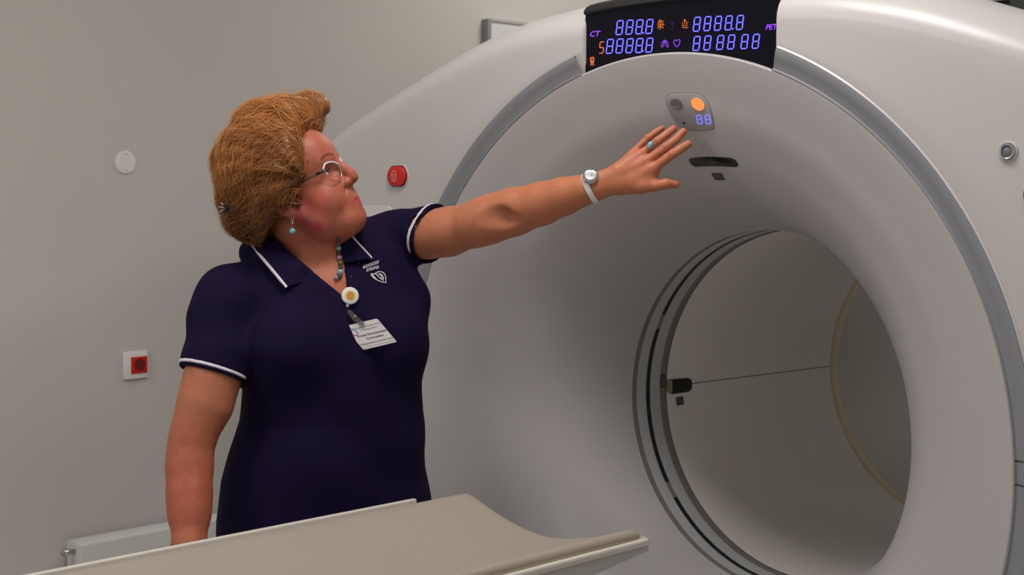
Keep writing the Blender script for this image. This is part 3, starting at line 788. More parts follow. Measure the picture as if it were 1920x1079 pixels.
S.s_(Lh(ell((.0880, .0165, .0335), (.008, .0034, .0105))), .002)
S.s_(Lh(cap((.107, -.0245, .006), (.100, -.0215, .0068), .0028, .002)), .002)
S.s_(Lh(cap((.0965, -.026, .0205), (.084, -.056, .034), .0012, .0008)), .007)
S.u(Lh(cap((.1010, -.0480, 0), (.0925, -.0525, .019), .0048, .0026)), .004)
S.u(Lh(cap((.0990, -.0600, 0), (.0915, -.0570, .018), .0060, .0030)), .004)
S.s_(Lh(cap((.1075, -.0545, 0), (.0925, -.0560, .024), .0016, .0012)), .0016)
# ear
S.u(Lh(ell((-.014, .004, .0760), (.018, .032, .008))), .005)
S.u(Lh(sph((-.006, -.023, .0750), .0085)), .008)
S.s_(Lh(ell((-.010, .000, .0845), (.009, .017, .006))), .003)
# ---- extended (left) arm
LA = [((745, 448, 3.0), .040), ((800, 441, 2.962), .0495), ((840, 435, 2.945), .0505), ((897, 419, 2.905), .0475), ((925, 409, 2.89), .0485), ((965, 397, 2.87), .048), ((1016, 382, 2.84), .0425), ((1058, 368, 2.815), .0370), ((1093, 357, 2.795), .0292), ((1122, 349, 2.785), .0255)]
for (a, ra), (b, rb) in zip(LA[:-1], LA[1:]): S.u(cap(V(*a), V(*b), ra*.985-.003, rb*.985-.003), .020)
S.s_(ell(V(934, 408, 2.834), (.036, .0105, .016), np.stack([RT, TW, UP], 1)), .02)
def fd(px, py):                                    # depth of the face surface under a pixel
    return float((on_face(px, py)-CP) @ FW)
# wrist oval and palm
S.u(cap(V(1122, 341, 2.782), V(1158, 327, 2.775), .019, .019), .012)
S.u(cap(V(1122, 357, 2.782), V(1160, 344, 2.775), .018, .018), .012)
PX = 2.77/FPX
wr1, wr2, wr3 = V(1160, 322, 2.776), V(1160, 334, 2.774), V(1162, 346, 2.775)
FING = {'little': [(1192, 281, 2.790, 7.4), (1215, 259, 2.792, 6.2), (1230, 248, 2.797, 5.6), (1241, 241, 2.801, 5.0)],
        'ring':   [(1207, 285, 2.780, 8.6), (1233, 265, 2.778, 7.4), (1251, 251, 2.784, 6.7), (1263, 241.5, 2.789, 6.0)],
        'middle': [(1221, 296, 2.772, 9.4), (1249, 276, 2.768, 7.9), (1268, 261, 2.773, 7.1), (1281, 247, 2.779, 6.2)],
        'index':  [(1232, 311, 2.766, 9.6), (1260, 290, 2.758, 8.2), (1277, 279, 2.762, 7.4), (1290, 270.5, 2.768, 6.6)]}
thumb = [(1172, 350, 2.772, 13), (1203, 350, 2.768, 11.5), (1228, 349, 2.765, 9.2), (1249, 345, 2.764, 8.6), (1267, 346, 2.768, 6.6)]
for nm, wv in (('little', wr1), ('ring', wr1), ('middle', wr2), ('index', wr3)):
    q = FING[nm][0]; S.u(cap(wv, V(*q[:3])*.80+wv*.20, 15*PX, (q[3]+1.5)*PX), .008); S.u(cap(V(*q[:3])*.80+wv*.20, V(*q[:3]), (q[3]+.8)*PX, (q[3]-.3)*PX), .003)
for nm, q in FING.items():
    # metacarpal webbing kept low, so that the fingers stay apart
    for i in range(3): S.u(cap(V(*q[i][:3]), V(*q[i+1][:3]), q[i][3]*PX*(.93, 1.03, 1.13)[i], q[i+1][3]*PX*(1.03, 1.13, 1.18)[i]), .0012 if i == 0 else .002)
    S.u(sph(V(q[1][0]-.5, q[1][1]-.5, q[1][2]-.001), (q[1][3]+.6)*PX), .0015)
for i in range(4): S.u(cap(V(*thumb[i][:3]), V(*thumb[i+1][:3]), thumb[i][3]*PX*1.05, thumb[i+1][3]*PX*1.13), .008 if i < 2 else .004)
S.u(cap(wr3, V(1215, 338, 2.774), 17*PX, 14*PX), .010)
S.u(cap(wr3, V(1226, 324, 2.772), 15*PX, 10*PX), .010)
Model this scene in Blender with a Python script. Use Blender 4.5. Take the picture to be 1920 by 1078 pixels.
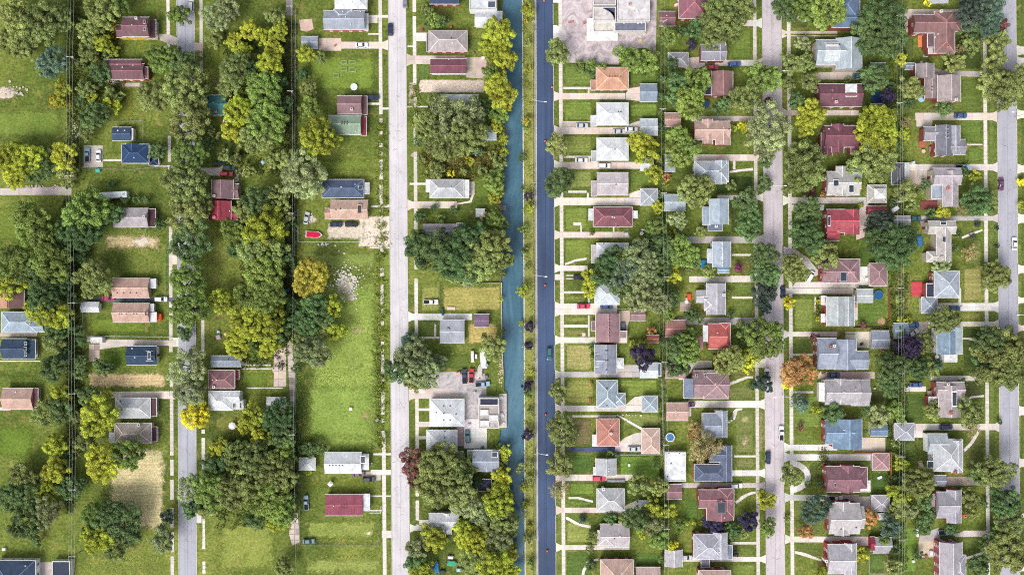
import bpy, math, random
import numpy as np
from mathutils import Vector

# ------------------------------------------------------------------ camera, sky, sun, exposure
for o in list(bpy.data.objects): bpy.data.objects.remove(o)
SC = bpy.context.scene
COL = SC.collection
S, CX, CY, H = 0.2, 960.0, 539.0, 310.0          # metres per photo pixel on the ground, photo centre, flying height
cam = bpy.data.cameras.new('camera'); cam_o = bpy.data.objects.new('camera', cam); COL.objects.link(cam_o)
cam_o.location = (0, 0, H); cam_o.rotation_euler = (0, 0, 0)
cam.sensor_fit = 'HORIZONTAL'; cam.angle = 2*math.atan(960*S/H); cam.clip_start = 1; cam.clip_end = 6000
SC.camera = cam_o
SUN_EL, SUN_AZ = math.radians(50), math.radians(212)   # from the lower left of the picture
world = bpy.data.worlds.new('World'); SC.world = world; world.use_nodes = True
wn = world.node_tree; wn.nodes.clear()
sky = wn.nodes.new('ShaderNodeTexSky'); sky.sky_type = 'NISHITA'; sky.sun_disc = False
sky.sun_elevation = SUN_EL; sky.sun_rotation = SUN_AZ; sky.dust_density = 6; sky.air_density = 1.0; sky.ozone_density = 1.0
hs = wn.nodes.new('ShaderNodeHueSaturation'); hs.inputs['Saturation'].default_value = 0.45   # thin high cloud whitens the sky
bg = wn.nodes.new('ShaderNodeBackground'); bg.inputs['Strength'].default_value = 0.138
wo = wn.nodes.new('ShaderNodeOutputWorld')
wn.links.new(sky.outputs[0], hs.inputs['Color']); wn.links.new(hs.outputs[0], bg.inputs[0]); wn.links.new(bg.outputs[0], wo.inputs[0])
sl = bpy.data.lights.new('sun', 'SUN'); sl.energy = 1.2; sl.angle = math.radians(22); sl.color = (1, 0.96, 0.9)
sun = bpy.data.objects.new('sun', sl); COL.objects.link(sun)
sd = Vector((math.sin(SUN_AZ)*math.cos(SUN_EL), math.cos(SUN_AZ)*math.cos(SUN_EL), math.sin(SUN_EL)))
sun.rotation_euler = sd.to_track_quat('Z', 'Y').to_euler(); sun.location = (0, 0, 120)
SC.view_settings.view_transform = 'Standard'; SC.view_settings.look = 'None'
SC.view_settings.gamma = 1; SC.view_settings.use_curve_mapping = False
SC.view_settings.exposure = 0.60
SC.cycles.use_denoising = False; SC.cycles.filter_width = 1.1; SC.cycles.max_bounces = 5; SC.cycles.transparent_max_bounces = 6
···
• What the exercise asks: Copy the data exactly. Any picture it contains is to be omitted.

• Worked answer:
Keep writing the Blender script for this image. This is part 3, starting at line 788. More parts follow. Measure the picture as if it were 1920x1079 pixels.
S.s_(Lh(ell((.0880, .0165, .0335), (.008, .0034, .0105))), .002)
S.s_(Lh(cap((.107, -.0245, .006), (.100, -.0215, .0068), .0028, .002)), .002)
S.s_(Lh(cap((.0965, -.026, .0205), (.084, -.056, .034), .0012, .0008)), .007)
S.u(Lh(cap((.1010, -.0480, 0), (.0925, -.0525, .019), .0048, .0026)), .004)
S.u(Lh(cap((.0990, -.0600, 0), (.0915, -.0570, .018), .0060, .0030)), .004)
S.s_(Lh(cap((.1075, -.0545, 0), (.0925, -.0560, .024), .0016, .0012)), .0016)
# ear
S.u(Lh(ell((-.014, .004, .0760), (.018, .032, .008))), .005)
S.u(Lh(sph((-.006, -.023, .0750), .0085)), .008)
S.s_(Lh(ell((-.010, .000, .0845), (.009, .017, .006))), .003)
# ---- extended (left) arm
LA = [((745, 448, 3.0), .040), ((800, 441, 2.962), .0495), ((840, 435, 2.945), .0505), ((897, 419, 2.905), .0475), ((925, 409, 2.89), .0485), ((965, 397, 2.87), .048), ((1016, 382, 2.84), .0425), ((1058, 368, 2.815), .0370), ((1093, 357, 2.795), .0292), ((1122, 349, 2.785), .0255)]
for (a, ra), (b, rb) in zip(LA[:-1], LA[1:]): S.u(cap(V(*a), V(*b), ra*.985-.003, rb*.985-.003), .020)
S.s_(ell(V(934, 408, 2.834), (.036, .0105, .016), np.stack([RT, TW, UP], 1)), .02)
def fd(px, py):                                    # depth of the face surface under a pixel
    return float((on_face(px, py)-CP) @ FW)
# wrist oval and palm
S.u(cap(V(1122, 341, 2.782), V(1158, 327, 2.775), .019, .019), .012)
S.u(cap(V(1122, 357, 2.782), V(1160, 344, 2.775), .018, .018), .012)
PX = 2.77/FPX
wr1, wr2, wr3 = V(1160, 322, 2.776), V(1160, 334, 2.774), V(1162, 346, 2.775)
FING = {'little': [(1192, 281, 2.790, 7.4), (1215, 259, 2.792, 6.2), (1230, 248, 2.797, 5.6), (1241, 241, 2.801, 5.0)],
        'ring':   [(1207, 285, 2.780, 8.6), (1233, 265, 2.778, 7.4), (1251, 251, 2.784, 6.7), (1263, 241.5, 2.789, 6.0)],
        'middle': [(1221, 296, 2.772, 9.4), (1249, 276, 2.768, 7.9), (1268, 261, 2.773, 7.1), (1281, 247, 2.779, 6.2)],
        'index':  [(1232, 311, 2.766, 9.6), (1260, 290, 2.758, 8.2), (1277, 279, 2.762, 7.4), (1290, 270.5, 2.768, 6.6)]}
thumb = [(1172, 350, 2.772, 13), (1203, 350, 2.768, 11.5), (1228, 349, 2.765, 9.2), (1249, 345, 2.764, 8.6), (1267, 346, 2.768, 6.6)]
for nm, wv in (('little', wr1), ('ring', wr1), ('middle', wr2), ('index', wr3)):
    q = FING[nm][0]; S.u(cap(wv, V(*q[:3])*.80+wv*.20, 15*PX, (q[3]+1.5)*PX), .008); S.u(cap(V(*q[:3])*.80+wv*.20, V(*q[:3]), (q[3]+.8)*PX, (q[3]-.3)*PX), .003)
for nm, q in FING.items():
    # metacarpal webbing kept low, so that the fingers stay apart
    for i in range(3): S.u(cap(V(*q[i][:3]), V(*q[i+1][:3]), q[i][3]*PX*(.93, 1.03, 1.13)[i], q[i+1][3]*PX*(1.03, 1.13, 1.18)[i]), .0012 if i == 0 else .002)
    S.u(sph(V(q[1][0]-.5, q[1][1]-.5, q[1][2]-.001), (q[1][3]+.6)*PX), .0015)
for i in range(4): S.u(cap(V(*thumb[i][:3]), V(*thumb[i+1][:3]), thumb[i][3]*PX*1.05, thumb[i+1][3]*PX*1.13), .008 if i < 2 else .004)
S.u(cap(wr3, V(1215, 338, 2.774), 17*PX, 14*PX), .010)
S.u(cap(wr3, V(1226, 324, 2.772), 15*PX, 10*PX), .010)
Model this scene in Blender with a Python script. Use Blender 4.5. Take the picture to be 1920 by 1078 pixels.
import bpy, math, random
import numpy as np
from mathutils import Vector

# ------------------------------------------------------------------ camera, sky, sun, exposure
for o in list(bpy.data.objects): bpy.data.objects.remove(o)
SC = bpy.context.scene
COL = SC.collection
S, CX, CY, H = 0.2, 960.0, 539.0, 310.0          # metres per photo pixel on the ground, photo centre, flying height
cam = bpy.data.cameras.new('camera'); cam_o = bpy.data.objects.new('camera', cam); COL.objects.link(cam_o)
cam_o.location = (0, 0, H); cam_o.rotation_euler = (0, 0, 0)
cam.sensor_fit = 'HORIZONTAL'; cam.angle = 2*math.atan(960*S/H); cam.clip_start = 1; cam.clip_end = 6000
SC.camera = cam_o
SUN_EL, SUN_AZ = math.radians(50), math.radians(212)   # from the lower left of the picture
world = bpy.data.worlds.new('World'); SC.world = world; world.use_nodes = True
wn = world.node_tree; wn.nodes.clear()
sky = wn.nodes.new('ShaderNodeTexSky'); sky.sky_type = 'NISHITA'; sky.sun_disc = False
sky.sun_elevation = SUN_EL; sky.sun_rotation = SUN_AZ; sky.dust_density = 6; sky.air_density = 1.0; sky.ozone_density = 1.0
hs = wn.nodes.new('ShaderNodeHueSaturation'); hs.inputs['Saturation'].default_value = 0.45   # thin high cloud whitens the sky
bg = wn.nodes.new('ShaderNodeBackground'); bg.inputs['Strength'].default_value = 0.138
wo = wn.nodes.new('ShaderNodeOutputWorld')
wn.links.new(sky.outputs[0], hs.inputs['Color']); wn.links.new(hs.outputs[0], bg.inputs[0]); wn.links.new(bg.outputs[0], wo.inputs[0])
sl = bpy.data.lights.new('sun', 'SUN'); sl.energy = 1.2; sl.angle = math.radians(22); sl.color = (1, 0.96, 0.9)
sun = bpy.data.objects.new('sun', sl); COL.objects.link(sun)
sd = Vector((math.sin(SUN_AZ)*math.cos(SUN_EL), math.cos(SUN_AZ)*math.cos(SUN_EL), math.sin(SUN_EL)))
sun.rotation_euler = sd.to_track_quat('Z', 'Y').to_euler(); sun.location = (0, 0, 120)
SC.view_settings.view_transform = 'Standard'; SC.view_settings.look = 'None'
SC.view_settings.gamma = 1; SC.view_settings.use_curve_mapping = False
SC.view_settings.exposure = 0.60
SC.cycles.use_denoising = False; SC.cycles.filter_width = 1.1; SC.cycles.max_bounces = 5; SC.cycles.transparent_max_bounces = 6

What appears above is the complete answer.